You Don't Need Motivation (JHP Day 23)

I'm writing this at 11:39 pm. I'm feeling tired, my head is hurting - the idea of getting some sleep sounds really nice right now. But once again, I'm finding myself sat here.

This post is about motivation. A feeling that many of us assume is the driver behind a lot of our choices to do new things - start habits that would be good for us, or develop routines that are supposed to help us live our lives to their fullest.

In my case, it seems crazy that even after 23 days, I still haven't managed to maintain any sort of consistent schedule around blogging. The mental timetable I'd set up in the beginning fell apart after a week or so and I wasn't able to recover it afterwards.

But I know these are the early steps, for me - the falling down and getting up that comes with starting a project. Something I know will grow in the long run.

One big reason for this 30 day challenge was really just to embed those core principles in myself, in a very practical way, so I could learn lessons about creating first hand, rather than just watching YouTube videos. And this is one of those important lessons.

Why Motivation Isn't The Goal:

It's best to think of it like a sugar rush - and one that inevitably doesn't last.

The only recipe for getting it is success, and life will never give you only success. To do anything worth being proud of, you have to fail -  your proudest moments only ever come after your necessary failures. Which means that motivation by nature is inconsistent and sporadic. You can recognise this in your own life - new years resolutions dropping off, or habits dying because one day you just don't have the same enthusiasm to get up at 6am for that morning run.

One way you rewire your brain to help you keep going, though - is to treat more events in your life like successes. Because at the end of the day, a failure is nothing more than an opportunity for a success later on.

We all fail. We all get tired, and feel ready to give up when things aren't looking good.

But life will always throw new things at us. Things that we can use to turn the bad into good. To get back up and try again with an old habit we've not managed to keep up - or to keep going with a new one.

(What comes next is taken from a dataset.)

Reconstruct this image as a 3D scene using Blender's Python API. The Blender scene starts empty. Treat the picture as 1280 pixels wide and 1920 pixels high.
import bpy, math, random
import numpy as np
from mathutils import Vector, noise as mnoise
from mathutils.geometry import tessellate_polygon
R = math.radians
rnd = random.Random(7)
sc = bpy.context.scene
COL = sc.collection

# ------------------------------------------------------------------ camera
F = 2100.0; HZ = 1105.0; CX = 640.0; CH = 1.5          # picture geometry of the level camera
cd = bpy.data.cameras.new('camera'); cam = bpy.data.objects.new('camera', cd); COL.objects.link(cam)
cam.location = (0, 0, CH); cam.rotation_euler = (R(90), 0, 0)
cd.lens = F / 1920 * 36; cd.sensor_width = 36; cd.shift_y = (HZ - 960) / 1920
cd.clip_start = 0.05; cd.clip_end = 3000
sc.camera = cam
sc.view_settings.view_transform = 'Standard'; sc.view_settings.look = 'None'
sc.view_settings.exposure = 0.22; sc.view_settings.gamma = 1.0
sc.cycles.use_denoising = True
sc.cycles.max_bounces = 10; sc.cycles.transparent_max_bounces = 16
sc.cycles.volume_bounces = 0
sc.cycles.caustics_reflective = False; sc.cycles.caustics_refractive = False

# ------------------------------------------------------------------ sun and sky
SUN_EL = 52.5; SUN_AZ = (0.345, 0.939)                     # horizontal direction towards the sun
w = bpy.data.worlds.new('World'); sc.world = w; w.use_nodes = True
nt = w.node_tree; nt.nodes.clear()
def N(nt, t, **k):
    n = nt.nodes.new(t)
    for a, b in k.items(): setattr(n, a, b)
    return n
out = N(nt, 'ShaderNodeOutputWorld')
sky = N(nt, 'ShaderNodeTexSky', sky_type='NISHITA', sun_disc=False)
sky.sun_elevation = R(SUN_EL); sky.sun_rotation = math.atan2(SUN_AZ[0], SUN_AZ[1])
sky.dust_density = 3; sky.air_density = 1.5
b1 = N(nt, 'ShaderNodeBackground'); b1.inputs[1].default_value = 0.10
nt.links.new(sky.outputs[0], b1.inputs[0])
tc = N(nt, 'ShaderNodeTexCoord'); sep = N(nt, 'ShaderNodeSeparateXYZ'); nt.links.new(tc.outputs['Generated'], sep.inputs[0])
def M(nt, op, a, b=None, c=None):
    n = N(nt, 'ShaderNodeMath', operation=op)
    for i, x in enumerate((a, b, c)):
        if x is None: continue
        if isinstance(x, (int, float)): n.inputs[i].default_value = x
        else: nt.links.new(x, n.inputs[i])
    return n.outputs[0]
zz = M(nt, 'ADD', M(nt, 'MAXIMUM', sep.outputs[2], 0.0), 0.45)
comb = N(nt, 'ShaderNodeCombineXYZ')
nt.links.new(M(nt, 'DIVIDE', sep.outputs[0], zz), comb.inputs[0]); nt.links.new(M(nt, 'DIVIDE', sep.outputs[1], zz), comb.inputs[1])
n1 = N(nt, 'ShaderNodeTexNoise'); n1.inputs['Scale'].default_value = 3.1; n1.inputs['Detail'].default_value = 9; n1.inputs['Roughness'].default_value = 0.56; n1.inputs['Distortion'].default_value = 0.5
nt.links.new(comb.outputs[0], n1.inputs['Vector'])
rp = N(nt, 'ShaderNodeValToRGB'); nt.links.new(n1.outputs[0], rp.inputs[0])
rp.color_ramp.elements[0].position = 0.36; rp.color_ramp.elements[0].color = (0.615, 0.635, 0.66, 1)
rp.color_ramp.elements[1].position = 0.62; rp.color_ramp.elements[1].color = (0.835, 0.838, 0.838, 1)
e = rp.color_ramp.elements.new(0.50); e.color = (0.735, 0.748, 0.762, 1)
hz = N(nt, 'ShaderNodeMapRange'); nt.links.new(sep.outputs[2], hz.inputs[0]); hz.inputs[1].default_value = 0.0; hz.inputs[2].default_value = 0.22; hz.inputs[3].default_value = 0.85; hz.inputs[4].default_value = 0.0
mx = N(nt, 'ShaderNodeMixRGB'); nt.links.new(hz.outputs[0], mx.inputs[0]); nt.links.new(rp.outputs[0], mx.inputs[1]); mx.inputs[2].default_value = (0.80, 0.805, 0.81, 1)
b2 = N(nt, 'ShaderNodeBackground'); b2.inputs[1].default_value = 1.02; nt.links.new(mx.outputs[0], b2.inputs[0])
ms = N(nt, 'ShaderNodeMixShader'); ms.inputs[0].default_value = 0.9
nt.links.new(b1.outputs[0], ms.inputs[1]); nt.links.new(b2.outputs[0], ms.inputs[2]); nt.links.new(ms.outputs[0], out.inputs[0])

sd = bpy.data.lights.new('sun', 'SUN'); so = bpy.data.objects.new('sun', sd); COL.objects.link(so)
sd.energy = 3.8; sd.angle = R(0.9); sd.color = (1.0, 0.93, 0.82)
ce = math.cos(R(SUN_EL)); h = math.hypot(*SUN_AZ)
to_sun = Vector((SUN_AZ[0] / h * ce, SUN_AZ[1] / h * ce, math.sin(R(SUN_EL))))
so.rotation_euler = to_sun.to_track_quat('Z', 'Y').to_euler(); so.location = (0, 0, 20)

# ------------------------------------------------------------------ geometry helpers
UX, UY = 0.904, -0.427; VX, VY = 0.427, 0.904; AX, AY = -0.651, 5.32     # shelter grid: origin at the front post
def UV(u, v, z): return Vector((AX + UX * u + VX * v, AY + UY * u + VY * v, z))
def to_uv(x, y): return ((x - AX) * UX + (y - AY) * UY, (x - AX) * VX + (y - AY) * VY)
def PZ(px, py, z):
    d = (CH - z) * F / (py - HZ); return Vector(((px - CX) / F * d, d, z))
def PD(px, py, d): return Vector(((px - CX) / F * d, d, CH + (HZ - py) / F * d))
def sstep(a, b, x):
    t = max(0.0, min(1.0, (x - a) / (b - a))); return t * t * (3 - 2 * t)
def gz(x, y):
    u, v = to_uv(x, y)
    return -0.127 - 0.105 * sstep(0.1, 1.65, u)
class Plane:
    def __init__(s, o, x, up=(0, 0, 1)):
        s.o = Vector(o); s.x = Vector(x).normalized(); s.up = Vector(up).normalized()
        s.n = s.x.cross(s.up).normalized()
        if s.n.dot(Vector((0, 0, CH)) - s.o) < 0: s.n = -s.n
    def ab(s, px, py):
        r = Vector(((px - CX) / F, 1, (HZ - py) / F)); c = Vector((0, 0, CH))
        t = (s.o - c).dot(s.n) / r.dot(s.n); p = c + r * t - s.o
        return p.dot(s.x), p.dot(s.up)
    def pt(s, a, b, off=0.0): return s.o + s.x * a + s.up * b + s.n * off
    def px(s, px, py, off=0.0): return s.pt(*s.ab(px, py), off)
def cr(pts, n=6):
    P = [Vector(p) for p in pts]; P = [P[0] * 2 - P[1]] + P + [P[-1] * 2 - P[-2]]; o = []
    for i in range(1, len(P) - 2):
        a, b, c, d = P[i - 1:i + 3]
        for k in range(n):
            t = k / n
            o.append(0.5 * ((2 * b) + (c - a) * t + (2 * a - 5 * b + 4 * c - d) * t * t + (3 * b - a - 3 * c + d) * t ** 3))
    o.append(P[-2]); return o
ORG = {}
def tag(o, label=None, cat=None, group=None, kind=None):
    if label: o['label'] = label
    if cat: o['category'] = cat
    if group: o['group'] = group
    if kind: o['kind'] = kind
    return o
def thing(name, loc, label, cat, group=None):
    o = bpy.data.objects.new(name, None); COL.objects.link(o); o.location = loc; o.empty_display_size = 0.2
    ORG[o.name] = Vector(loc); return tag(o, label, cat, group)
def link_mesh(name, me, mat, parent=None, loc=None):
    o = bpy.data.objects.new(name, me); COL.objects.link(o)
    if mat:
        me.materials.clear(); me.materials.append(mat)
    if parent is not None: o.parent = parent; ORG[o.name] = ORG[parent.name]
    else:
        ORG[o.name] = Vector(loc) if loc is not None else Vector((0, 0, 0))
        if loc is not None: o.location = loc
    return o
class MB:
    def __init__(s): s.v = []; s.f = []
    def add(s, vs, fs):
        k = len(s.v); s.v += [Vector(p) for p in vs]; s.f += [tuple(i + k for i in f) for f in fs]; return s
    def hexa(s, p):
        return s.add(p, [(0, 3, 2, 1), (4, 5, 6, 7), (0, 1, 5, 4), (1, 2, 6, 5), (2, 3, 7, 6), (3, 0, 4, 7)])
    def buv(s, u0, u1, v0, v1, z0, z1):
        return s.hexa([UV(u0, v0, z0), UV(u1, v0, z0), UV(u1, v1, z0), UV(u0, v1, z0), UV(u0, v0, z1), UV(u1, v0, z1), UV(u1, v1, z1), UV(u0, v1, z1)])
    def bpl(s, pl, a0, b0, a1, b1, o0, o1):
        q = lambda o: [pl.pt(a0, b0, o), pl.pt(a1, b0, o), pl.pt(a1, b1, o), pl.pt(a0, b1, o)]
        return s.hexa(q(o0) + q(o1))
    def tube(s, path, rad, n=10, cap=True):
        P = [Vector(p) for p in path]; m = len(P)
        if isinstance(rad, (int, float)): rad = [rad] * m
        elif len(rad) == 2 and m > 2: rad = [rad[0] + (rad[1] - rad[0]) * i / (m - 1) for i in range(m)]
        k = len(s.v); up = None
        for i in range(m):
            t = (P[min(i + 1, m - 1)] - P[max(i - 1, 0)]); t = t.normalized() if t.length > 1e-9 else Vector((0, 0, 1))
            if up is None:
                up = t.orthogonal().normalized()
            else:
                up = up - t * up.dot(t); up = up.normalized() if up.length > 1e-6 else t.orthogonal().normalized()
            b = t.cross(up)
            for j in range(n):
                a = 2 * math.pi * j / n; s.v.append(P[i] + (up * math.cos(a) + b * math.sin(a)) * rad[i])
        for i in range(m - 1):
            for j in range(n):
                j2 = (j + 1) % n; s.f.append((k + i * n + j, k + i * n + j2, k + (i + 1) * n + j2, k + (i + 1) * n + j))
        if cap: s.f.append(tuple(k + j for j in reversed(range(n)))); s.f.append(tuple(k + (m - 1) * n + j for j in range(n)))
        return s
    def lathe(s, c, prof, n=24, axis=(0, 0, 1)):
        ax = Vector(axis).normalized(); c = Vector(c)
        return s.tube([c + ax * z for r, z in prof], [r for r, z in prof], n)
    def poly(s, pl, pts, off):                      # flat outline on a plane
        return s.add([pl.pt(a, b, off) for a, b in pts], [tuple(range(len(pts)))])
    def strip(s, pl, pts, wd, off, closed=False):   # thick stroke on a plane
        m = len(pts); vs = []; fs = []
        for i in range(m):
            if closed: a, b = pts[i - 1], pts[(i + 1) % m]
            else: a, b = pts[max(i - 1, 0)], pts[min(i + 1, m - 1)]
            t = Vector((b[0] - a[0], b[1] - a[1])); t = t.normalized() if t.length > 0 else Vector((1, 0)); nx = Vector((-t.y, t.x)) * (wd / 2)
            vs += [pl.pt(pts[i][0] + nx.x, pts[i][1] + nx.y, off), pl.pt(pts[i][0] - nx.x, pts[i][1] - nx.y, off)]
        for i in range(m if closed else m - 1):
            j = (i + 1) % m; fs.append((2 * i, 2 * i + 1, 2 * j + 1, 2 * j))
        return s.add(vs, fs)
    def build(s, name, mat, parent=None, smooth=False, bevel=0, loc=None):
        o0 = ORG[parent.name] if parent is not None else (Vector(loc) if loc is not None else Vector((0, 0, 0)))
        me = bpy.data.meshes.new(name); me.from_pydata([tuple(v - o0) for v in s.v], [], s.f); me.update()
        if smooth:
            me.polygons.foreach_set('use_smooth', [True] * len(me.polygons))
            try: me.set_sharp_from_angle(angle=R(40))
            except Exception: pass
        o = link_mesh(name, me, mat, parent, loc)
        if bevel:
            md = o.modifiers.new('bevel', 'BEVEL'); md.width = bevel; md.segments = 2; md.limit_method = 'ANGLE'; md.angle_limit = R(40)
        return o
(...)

And looking back at those experiences in hindsight - they don't feel like failures. When you finally succeed at something, everything it took to get there seems like just another stepping stone.

So - moral of the story: you don't need motivation to keep going, because it will only ever come after success. When you're having a bad time - you need the strength and discipline to push through it, so that when you DO succeed - you can look at it all and see it for what it always is. A journey towards a win.